Texas grocer H-E-B is asking shoppers to produce and star in TV spots for an ad campaign that breaks next week with the new tagline “My H-E-B.”
The campaign launched on Nov. 20 with TV spots starring three San Antonio Spurs players, highlighting H-E-B’s penchant for tailoring each store to its neighborhood. Spots starring real H-E-B shoppers will run through the holidays.
Then on Feb. 4, during the Super Bowl, H-E-B will kick off a contest inviting shoppers to submit their own ads, telling stories of their personal experience with “their” HEB.
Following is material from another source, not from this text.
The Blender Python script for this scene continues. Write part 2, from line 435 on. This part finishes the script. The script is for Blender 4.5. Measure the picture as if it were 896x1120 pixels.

Entries will be posted on a dedicated site, MyH-E-B.com, where consumers vote for their favorites. Winning spots will air as part of H-E-B’s campaign; their creators will get cash prizes and gift cards.
The contest is open-ended: H-E-B plans to refresh it seasonally with new topics for shoppers to tackle. “It will be very seasonal in nature,” said Kate Rogers, H-E-B director of advertising.
The grocer also will send camera crews to local events (starting with a football game between rivals University of Texas and Texas A&M) to film Texans talking about their own experiences at H-E-B.
H-E-B’s rolling contest is a unique take on the fast-growing trend of consumer-generated ads. At least three marketers plan to air consumer-made ads during the Super Bowl: Frito-Lay (Doritos), Chevrolet and the NFL are in the middle of contests fielding TV spots (or storyboards, in Chevy’s case), using a combination of internal judging and consumer voting to pick their Super Bowl winners (PROMO Xtra, Nov. 3, 2006).
H-E-B’s promotion shop, New York-based The A Team, handles the contest. The Richards Group, Dallas, handles advertising for San Antonio-based H-E-B. That shop created the tagline and first ads that star Spurs players Tim Duncan, Brent Barry and Gregg Popovich. Each man begins by saying “This is my H-E-B commercial,” then tells a funny story about shopping at H-E-B.